Once the vote has concluded, and if the Code is approved by a 75% majority of the voting organisations, it will be published on the EFCSN website in mid-September.
The first draft of the text currently being voted on was drawn up in Oslo (Norway) last June by the fact-checking organisations that are part of the Working Committee, together with the six organisations that make up the EFCSN Consortium, which is led by Maldita.es.
— European Fact-Checking Standards Network (@eurofactcheck) June 20, 2022
Following that first draft, more than 40 organisations proposed and debated amendments throughout the month of July until a consensus was reached on the ethical, methodological and transparency commitments that a fact-checking organisation must follow in order to be recognised as independent in Europe.

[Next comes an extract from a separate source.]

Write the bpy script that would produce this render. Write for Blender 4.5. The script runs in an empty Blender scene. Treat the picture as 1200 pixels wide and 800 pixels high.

What are the next steps for the EFCSN?
The EFCSN is a project that emerged from the European Commission’s Call of Integrity of Social Media and is led by six European organisations focused on the fight against disinformation: Fundación Maldita.es (Spain), AFP (France), CORRECTIV (Germany), DEMAGOG (Poland), Pagella Politica/Facta (Italy) and EU DisinfoLab (Belgium).
Once the Code has been published, all the organisations that are part of the EFCSN will meet in Madrid at the end of September to debate and decide what the statutes of the network bringing together all the European fact-checkers that sign and adhere to the text will look like, as well as its governance.